A Wharton TA helps to communicate business communications

Chandler McCleskey discusses being a teaching assistant for the business communication course for Wharton undergraduates.

Wharton fourth-year student Chandler McCleskey has a packed schedule; Wharton Undergraduate Cohorts, Wharton Private Equity and Venture Capital Club, Wharton Undergraduate Consulting Club, and Club Lacrosse. But he makes time for being a teaching assistant for WH 2010: Business Communication for Impact.

Chandler McCLeskey.
As a teaching assistant, Chandler McCleskey found the path to his future profession, and the internships to get him there. (Image: Courtesy of Wharton Stories)

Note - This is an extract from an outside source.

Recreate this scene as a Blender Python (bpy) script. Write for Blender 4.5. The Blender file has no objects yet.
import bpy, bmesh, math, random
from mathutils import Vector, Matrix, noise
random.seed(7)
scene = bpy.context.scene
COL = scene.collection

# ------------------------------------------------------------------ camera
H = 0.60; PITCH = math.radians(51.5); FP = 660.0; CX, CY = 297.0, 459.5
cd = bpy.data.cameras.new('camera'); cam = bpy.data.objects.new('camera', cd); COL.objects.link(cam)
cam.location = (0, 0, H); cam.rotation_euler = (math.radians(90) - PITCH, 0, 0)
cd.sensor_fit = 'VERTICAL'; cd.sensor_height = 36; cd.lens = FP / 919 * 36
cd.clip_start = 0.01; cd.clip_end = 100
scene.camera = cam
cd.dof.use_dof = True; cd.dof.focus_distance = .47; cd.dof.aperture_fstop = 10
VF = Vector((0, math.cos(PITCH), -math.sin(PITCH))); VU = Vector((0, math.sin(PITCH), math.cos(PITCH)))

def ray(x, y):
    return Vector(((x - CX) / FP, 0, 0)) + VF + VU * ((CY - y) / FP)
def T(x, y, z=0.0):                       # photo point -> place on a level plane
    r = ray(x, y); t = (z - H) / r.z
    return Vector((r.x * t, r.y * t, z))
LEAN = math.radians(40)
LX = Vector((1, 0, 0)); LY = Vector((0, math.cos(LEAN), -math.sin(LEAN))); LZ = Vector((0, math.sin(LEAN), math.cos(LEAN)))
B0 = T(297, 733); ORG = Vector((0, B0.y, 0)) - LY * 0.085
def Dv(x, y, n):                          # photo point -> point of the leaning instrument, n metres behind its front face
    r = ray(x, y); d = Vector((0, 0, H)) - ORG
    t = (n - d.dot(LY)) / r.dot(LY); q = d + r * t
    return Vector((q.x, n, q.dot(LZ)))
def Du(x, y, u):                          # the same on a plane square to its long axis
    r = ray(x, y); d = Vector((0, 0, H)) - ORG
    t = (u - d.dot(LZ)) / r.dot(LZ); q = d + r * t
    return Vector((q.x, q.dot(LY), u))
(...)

He describes what he likes about being a TA. “As a TA, it has been both rewarding and insightful to see the same classes taught in different ways by the various lecturers that I have had the opportunity to work with. Each lecturer provides their own ‘spin’ on the classes, including personal anecdotes and industry insights from their respective fields.”

McCleskey says being a TA has helped him understand the concepts taught in class in a different way than simply being a student. “Over time, I think applying the course concepts, such as concision, organizational structure, or visual clarity on slides, to my classes or internships has gotten easier and has allowed me to see just how integral business communication is to my current work and how important it will be for my future career.”

Being a TA has influenced his academics and his professional aspirations. “WH 2010 helped me make many pivotal decisions in my life so far. For example, through taking and working as a TA for WH 2010, I knew that I would want to be in a job where I delivered presentations and where verbally communicating ideas to others was commonplace. As a result, my work as a WH 2010 TA helped me decide on which internships to take and which career to ultimately pursue.

Academically, he adds, “WH 2010 has encouraged me to participate in classes and make the most of my four years at Penn.”